Choosing an Operator

Guidelines For Choosing A Shark Diving Operation

shark diving

Shark Angels does not certify diving operations, and it is not our place to organizationally pass judgment or dictate what is right or wrong in terms of method. Like all dive environments, each situation has any number of variables (species, conditions, location, timing, frequency, amount of sharks, etc), and responsible and capable operators are experienced with managing these conditions. However, the key here is responsibility – for both divers and operators.

Part of that responsibility, as a diver, is making an educated choice regarding the operation you choose to dive with. Rather than providing a redundant list of best practices for operators (that most likely already employ), we've compiled a list of considerations to help divers differentiate between operations that may be more thorough in their preparedness than others.

Things to Consider When Choosing a Dive Operator:

• How long have they been operating in the area? What kind of infrastructure do they have? (Ideally the operator should have a long history with the species and area – and not operate temporarily.)

• What is their safety history? Any incidents? What were they? (Dive operators should be open and also have a good record of responsibility and respect.)

• Are they operating in the areas that protect sharks and/or benefiting local communities?

• Do they follow all local and national regulations regarding feeding, protected species, marine protected areas, diving, tour operations, etc?

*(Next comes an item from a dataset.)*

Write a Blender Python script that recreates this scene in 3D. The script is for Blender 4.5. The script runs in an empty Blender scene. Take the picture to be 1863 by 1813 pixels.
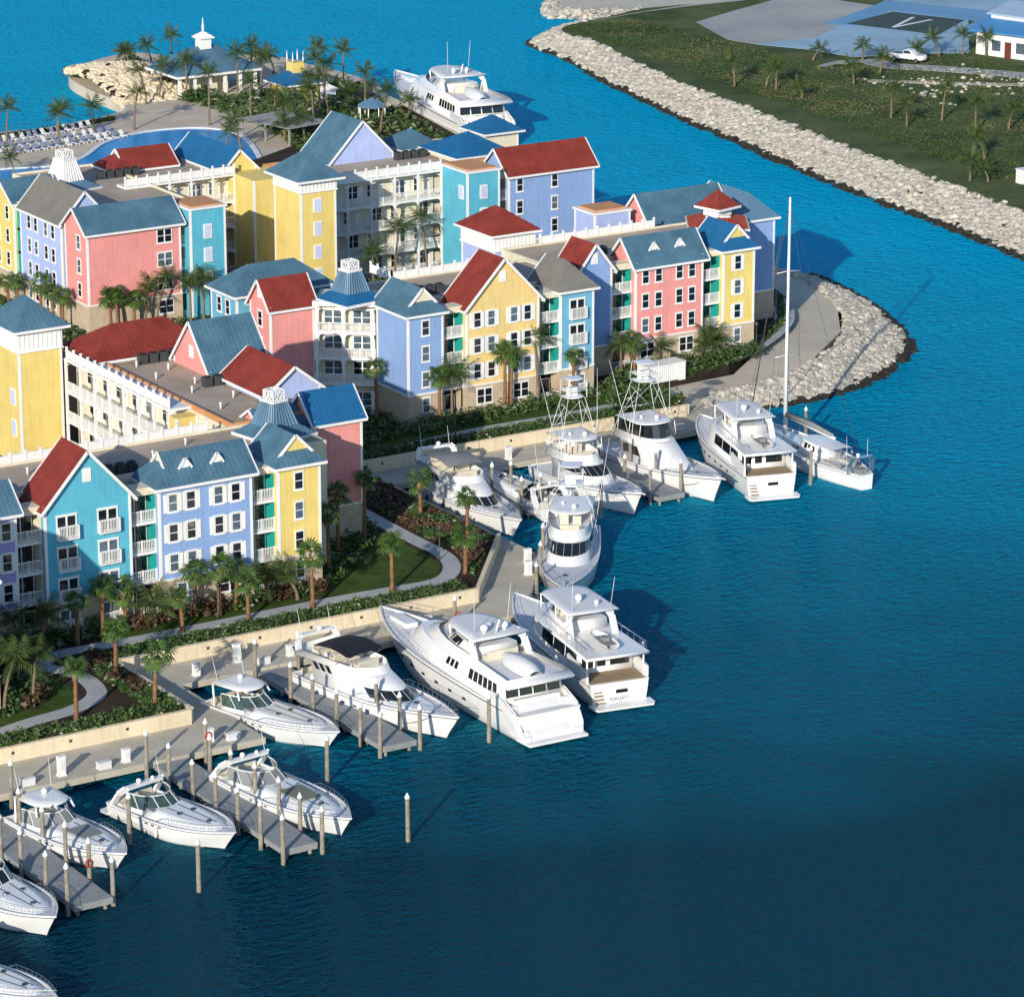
import bpy, math, random
from mathutils import Vector, Matrix, noise
R = math.radians
rnd = random.Random(7)
SC = bpy.context.scene
COL = SC.collection

# ------------------------------------------------------------------ camera, sky, sun, exposure
YAW, PITCH, CAMH = 32.4, 17.0, 112.0
cd = bpy.data.cameras.new('camera')
cd.sensor_fit = 'HORIZONTAL'; cd.sensor_width = 36.0; cd.lens = 36.0 * 6900.0 / 1863.0
cd.clip_start = 1.0; cd.clip_end = 9000.0
cam = bpy.data.objects.new('camera', cd); COL.objects.link(cam)
cam.location = (0, 0, CAMH)
cam.rotation_euler = (R(90 - PITCH), 0, R(-YAW))
SC.camera = cam

SUN_EL, SHADOW_AZ = 18.5, 49.4            # shadows run towards (sin az, cos az)
wd = bpy.data.worlds.new('World'); SC.world = wd; wd.use_nodes = True
nt = wd.node_tree; nt.nodes.clear()
sky = nt.nodes.new('ShaderNodeTexSky'); sky.sky_type = 'NISHITA'; sky.sun_disc = False
sky.sun_elevation = R(SUN_EL); sky.sun_rotation = R(SHADOW_AZ + 180.0)
sky.air_density = 1.0; sky.dust_density = 0.4; sky.ozone_density = 4.0
bg = nt.nodes.new('ShaderNodeBackground'); bg.inputs['Strength'].default_value = 0.15
wo = nt.nodes.new('ShaderNodeOutputWorld')
nt.links.new(sky.outputs[0], bg.inputs[0]); nt.links.new(bg.outputs[0], wo.inputs[0])
sl = bpy.data.lights.new('sun', 'SUN'); sl.energy = 4.5; sl.angle = R(0.5); sl.color = (1.0, 0.92, 0.79)
sun = bpy.data.objects.new('sun', sl); COL.objects.link(sun)
ld = Vector((math.sin(R(SHADOW_AZ)) * math.cos(R(SUN_EL)), math.cos(R(SHADOW_AZ)) * math.cos(R(SUN_EL)), -math.sin(R(SUN_EL))))
sun.rotation_euler = ld.to_track_quat('-Z', 'Y').to_euler()
SC.view_settings.view_transform = 'Standard'; SC.view_settings.look = 'None'
SC.view_settings.exposure = 0.12; SC.view_settings.gamma = 1.0; SC.view_settings.use_curve_mapping = False
SC.cycles.use_denoising = True
SC.cycles.max_bounces = 6; SC.cycles.diffuse_bounces = 3; SC.cycles.glossy_bounces = 3
SC.cycles.transparent_max_bounces = 6; SC.cycles.sample_clamp_indirect = 3.0

# ------------------------------------------------------------------ helpers
def tag(o, label=None, cat=None, group=None, kind=None):
    if label: o['label'] = label
    if cat: o['category'] = cat
    if group: o['group'] = group
    if kind: o['kind'] = kind
    return o
def empty(name, loc=(0, 0, 0), rz=0.0, label=None, cat=None, group=None):
    o = bpy.data.objects.new(name, None); COL.objects.link(o)
    o.location = loc; o.rotation_euler = (0, 0, rz); o.empty_display_size = .3
    return tag(o, label, cat, group)
def link(name, me, parent=None, loc=None, rz=0.0):
    o = bpy.data.objects.new(name, me); COL.objects.link(o)
    if parent: o.parent = parent
    if loc: o.location = loc
    if rz: o.rotation_euler = (0, 0, rz)
    return o
def V(*a): return Vector(a)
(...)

• What types of diving do they support? Freediving, scubadiving, etc?

• Do they operate with or without cages?

• How many divers do they typically take – and how many dive guides?

• What level of certification and experience do they require?

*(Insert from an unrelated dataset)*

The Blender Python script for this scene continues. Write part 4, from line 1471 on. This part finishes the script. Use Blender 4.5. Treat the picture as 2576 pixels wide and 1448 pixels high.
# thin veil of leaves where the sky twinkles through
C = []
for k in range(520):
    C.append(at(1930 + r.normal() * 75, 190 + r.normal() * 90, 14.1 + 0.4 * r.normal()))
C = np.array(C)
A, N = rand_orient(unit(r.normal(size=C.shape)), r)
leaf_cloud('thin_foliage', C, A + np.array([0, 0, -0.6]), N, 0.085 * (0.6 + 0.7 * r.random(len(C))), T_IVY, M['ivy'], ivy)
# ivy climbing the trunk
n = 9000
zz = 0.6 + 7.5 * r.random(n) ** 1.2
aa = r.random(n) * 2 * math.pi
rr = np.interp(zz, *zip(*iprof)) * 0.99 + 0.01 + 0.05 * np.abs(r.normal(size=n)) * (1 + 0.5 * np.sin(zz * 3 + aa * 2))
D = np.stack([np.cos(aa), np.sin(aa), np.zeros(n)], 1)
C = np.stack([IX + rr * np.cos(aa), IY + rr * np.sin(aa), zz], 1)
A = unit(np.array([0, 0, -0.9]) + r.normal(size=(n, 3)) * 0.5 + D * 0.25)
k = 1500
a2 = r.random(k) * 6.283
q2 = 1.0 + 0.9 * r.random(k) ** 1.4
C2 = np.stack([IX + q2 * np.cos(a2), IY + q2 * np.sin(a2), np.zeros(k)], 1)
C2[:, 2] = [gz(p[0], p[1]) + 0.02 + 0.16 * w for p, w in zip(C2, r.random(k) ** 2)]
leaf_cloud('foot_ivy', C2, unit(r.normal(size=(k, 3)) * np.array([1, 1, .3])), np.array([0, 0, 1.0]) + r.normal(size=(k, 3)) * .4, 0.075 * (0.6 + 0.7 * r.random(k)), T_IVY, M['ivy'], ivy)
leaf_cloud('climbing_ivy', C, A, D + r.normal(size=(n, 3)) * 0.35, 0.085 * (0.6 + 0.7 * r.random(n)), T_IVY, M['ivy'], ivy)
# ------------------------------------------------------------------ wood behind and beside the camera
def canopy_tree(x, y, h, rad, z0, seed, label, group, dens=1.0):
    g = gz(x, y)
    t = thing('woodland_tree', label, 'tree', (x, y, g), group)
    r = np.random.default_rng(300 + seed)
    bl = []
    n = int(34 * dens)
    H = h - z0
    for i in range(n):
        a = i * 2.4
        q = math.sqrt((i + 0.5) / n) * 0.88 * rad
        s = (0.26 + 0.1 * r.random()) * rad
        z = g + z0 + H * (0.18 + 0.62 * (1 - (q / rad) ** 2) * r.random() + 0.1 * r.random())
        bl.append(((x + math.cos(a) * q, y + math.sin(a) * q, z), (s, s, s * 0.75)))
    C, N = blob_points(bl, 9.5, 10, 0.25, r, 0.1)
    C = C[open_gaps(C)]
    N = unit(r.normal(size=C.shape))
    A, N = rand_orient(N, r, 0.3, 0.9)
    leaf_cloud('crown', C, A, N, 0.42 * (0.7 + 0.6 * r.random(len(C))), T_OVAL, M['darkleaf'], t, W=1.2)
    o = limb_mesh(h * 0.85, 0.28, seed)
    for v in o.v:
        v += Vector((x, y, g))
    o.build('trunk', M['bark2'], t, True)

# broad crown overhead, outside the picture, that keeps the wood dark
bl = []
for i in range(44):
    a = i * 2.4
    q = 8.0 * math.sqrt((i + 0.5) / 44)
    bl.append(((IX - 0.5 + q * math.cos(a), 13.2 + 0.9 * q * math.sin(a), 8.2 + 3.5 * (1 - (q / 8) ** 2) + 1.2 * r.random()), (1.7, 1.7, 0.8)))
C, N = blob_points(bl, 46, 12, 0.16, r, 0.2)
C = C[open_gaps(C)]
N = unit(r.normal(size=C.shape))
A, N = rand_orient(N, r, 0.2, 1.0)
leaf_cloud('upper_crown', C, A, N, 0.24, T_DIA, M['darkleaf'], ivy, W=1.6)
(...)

• Do they prepare their divers thoroughly prior to diving with sharks? Ensure their divers not only know the risks involved, but are also taught how to behave and how to respond in various situations so as to minimize the likelihood of a negative incident? How?

• Do they provide an extensive briefing about the behavior of the species divers can expect to / or may see on the dive, as well as all procedures and rules?

• Is there structured, accurate, balanced shark education and conservation information available to customers before and after the dive?

• Do they instill a healthy respect in their divers for sharks as wild animals and ensure they remain vigilant while enjoying their dive?

• Are divers, freedivers or snorkelers properly kitted? What do they consider that to be?

• What conditions are divers taken out in? Are divers taken out in conditions that are borderline? For instance, very low visibility or very dangerous weather.

• Is the entire staff is well trained with strong knowledge of their local environment and shark behaviors?

• What are the qualifications and experience of their guides? Are they responsible, highly experienced and trained to manage respectful shark interactions while making sure that divers follow all instructions? What are their certifications?

• How do they interact with sharks? They should not engage in behaviors that are harmful, agitating, or unnecessarily disruptive to sharks. These could include inducing lunging onto or into boats, poking or prodding sharks, taunting, etc.

• What are others online who have gone out with them saying about them?

• How do they attract sharks? Do they use responsible baiting and chumming techniques?

• Do they bait in areas where mixed-use activities in the water occur?

• Do they take care in choosing their bait and avoiding the use of any threatened species – including other sharks? Do they take measures to avoid directly feeding sharks with the bait?

• What are their rules and regulations for the dive?

• Are they environmentally respectful? Do they actively participate in the regional protection of local shark species and marine habitats? How and what groups do they support?

• What is their marketing material like? Avoid operators who use the "Jaws" myths to target adrenaline junkies and instead support operators who market respectful and non-invasive shark interactions.